## [GOAL]
Please write out the complete listing that follows, exactly as it reads.

============================================================

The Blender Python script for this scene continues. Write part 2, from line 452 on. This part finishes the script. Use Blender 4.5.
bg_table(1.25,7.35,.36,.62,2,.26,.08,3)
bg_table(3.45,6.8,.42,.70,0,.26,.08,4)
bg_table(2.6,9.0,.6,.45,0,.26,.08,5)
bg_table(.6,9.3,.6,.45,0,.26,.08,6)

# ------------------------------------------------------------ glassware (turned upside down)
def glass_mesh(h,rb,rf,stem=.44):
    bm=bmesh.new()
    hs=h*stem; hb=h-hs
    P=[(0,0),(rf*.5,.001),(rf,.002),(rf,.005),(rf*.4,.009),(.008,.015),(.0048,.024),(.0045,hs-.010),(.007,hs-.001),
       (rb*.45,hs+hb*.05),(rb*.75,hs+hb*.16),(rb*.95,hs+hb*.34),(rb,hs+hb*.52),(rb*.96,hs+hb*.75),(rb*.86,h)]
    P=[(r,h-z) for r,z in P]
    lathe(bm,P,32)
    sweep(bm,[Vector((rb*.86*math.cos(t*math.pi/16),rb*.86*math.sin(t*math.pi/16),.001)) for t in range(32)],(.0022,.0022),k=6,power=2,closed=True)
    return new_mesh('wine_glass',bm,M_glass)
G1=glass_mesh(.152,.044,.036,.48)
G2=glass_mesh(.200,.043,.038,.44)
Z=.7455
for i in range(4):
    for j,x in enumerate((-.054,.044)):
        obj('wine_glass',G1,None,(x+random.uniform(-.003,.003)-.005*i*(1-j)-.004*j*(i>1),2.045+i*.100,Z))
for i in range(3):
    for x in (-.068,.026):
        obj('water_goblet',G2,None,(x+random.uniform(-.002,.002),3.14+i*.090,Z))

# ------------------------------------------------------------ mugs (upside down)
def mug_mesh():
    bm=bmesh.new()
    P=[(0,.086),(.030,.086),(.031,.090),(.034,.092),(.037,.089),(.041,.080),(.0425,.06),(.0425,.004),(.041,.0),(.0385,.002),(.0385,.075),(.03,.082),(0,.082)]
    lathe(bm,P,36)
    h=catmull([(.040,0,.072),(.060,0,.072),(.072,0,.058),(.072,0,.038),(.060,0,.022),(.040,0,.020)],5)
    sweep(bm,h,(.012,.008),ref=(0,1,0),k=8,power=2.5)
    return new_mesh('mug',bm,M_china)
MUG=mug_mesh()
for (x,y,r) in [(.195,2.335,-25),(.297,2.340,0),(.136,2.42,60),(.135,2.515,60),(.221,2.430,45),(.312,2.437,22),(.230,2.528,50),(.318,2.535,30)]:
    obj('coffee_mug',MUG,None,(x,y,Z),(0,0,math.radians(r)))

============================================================

## [FINISHED EXERCISE]
The Blender Python script for this scene continues. Write part 2, from line 452 on. This part finishes the script. Use Blender 4.5.
bg_table(1.25,7.35,.36,.62,2,.26,.08,3)
bg_table(3.45,6.8,.42,.70,0,.26,.08,4)
bg_table(2.6,9.0,.6,.45,0,.26,.08,5)
bg_table(.6,9.3,.6,.45,0,.26,.08,6)

# ------------------------------------------------------------ glassware (turned upside down)
def glass_mesh(h,rb,rf,stem=.44):
    bm=bmesh.new()
    hs=h*stem; hb=h-hs
    P=[(0,0),(rf*.5,.001),(rf,.002),(rf,.005),(rf*.4,.009),(.008,.015),(.0048,.024),(.0045,hs-.010),(.007,hs-.001),
       (rb*.45,hs+hb*.05),(rb*.75,hs+hb*.16),(rb*.95,hs+hb*.34),(rb,hs+hb*.52),(rb*.96,hs+hb*.75),(rb*.86,h)]
    P=[(r,h-z) for r,z in P]
    lathe(bm,P,32)
    sweep(bm,[Vector((rb*.86*math.cos(t*math.pi/16),rb*.86*math.sin(t*math.pi/16),.001)) for t in range(32)],(.0022,.0022),k=6,power=2,closed=True)
    return new_mesh('wine_glass',bm,M_glass)
G1=glass_mesh(.152,.044,.036,.48)
G2=glass_mesh(.200,.043,.038,.44)
Z=.7455
for i in range(4):
    for j,x in enumerate((-.054,.044)):
        obj('wine_glass',G1,None,(x+random.uniform(-.003,.003)-.005*i*(1-j)-.004*j*(i>1),2.045+i*.100,Z))
for i in range(3):
    for x in (-.068,.026):
        obj('water_goblet',G2,None,(x+random.uniform(-.002,.002),3.14+i*.090,Z))

# ------------------------------------------------------------ mugs (upside down)
def mug_mesh():
    bm=bmesh.new()
    P=[(0,.086),(.030,.086),(.031,.090),(.034,.092),(.037,.089),(.041,.080),(.0425,.06),(.0425,.004),(.041,.0),(.0385,.002),(.0385,.075),(.03,.082),(0,.082)]
    lathe(bm,P,36)
    h=catmull([(.040,0,.072),(.060,0,.072),(.072,0,.058),(.072,0,.038),(.060,0,.022),(.040,0,.020)],5)
    sweep(bm,h,(.012,.008),ref=(0,1,0),k=8,power=2.5)
    return new_mesh('mug',bm,M_china)
MUG=mug_mesh()
for (x,y,r) in [(.195,2.335,-25),(.297,2.340,0),(.136,2.42,60),(.135,2.515,60),(.221,2.430,45),(.312,2.437,22),(.230,2.528,50),(.318,2.535,30)]:
    obj('coffee_mug',MUG,None,(x,y,Z),(0,0,math.radians(r)))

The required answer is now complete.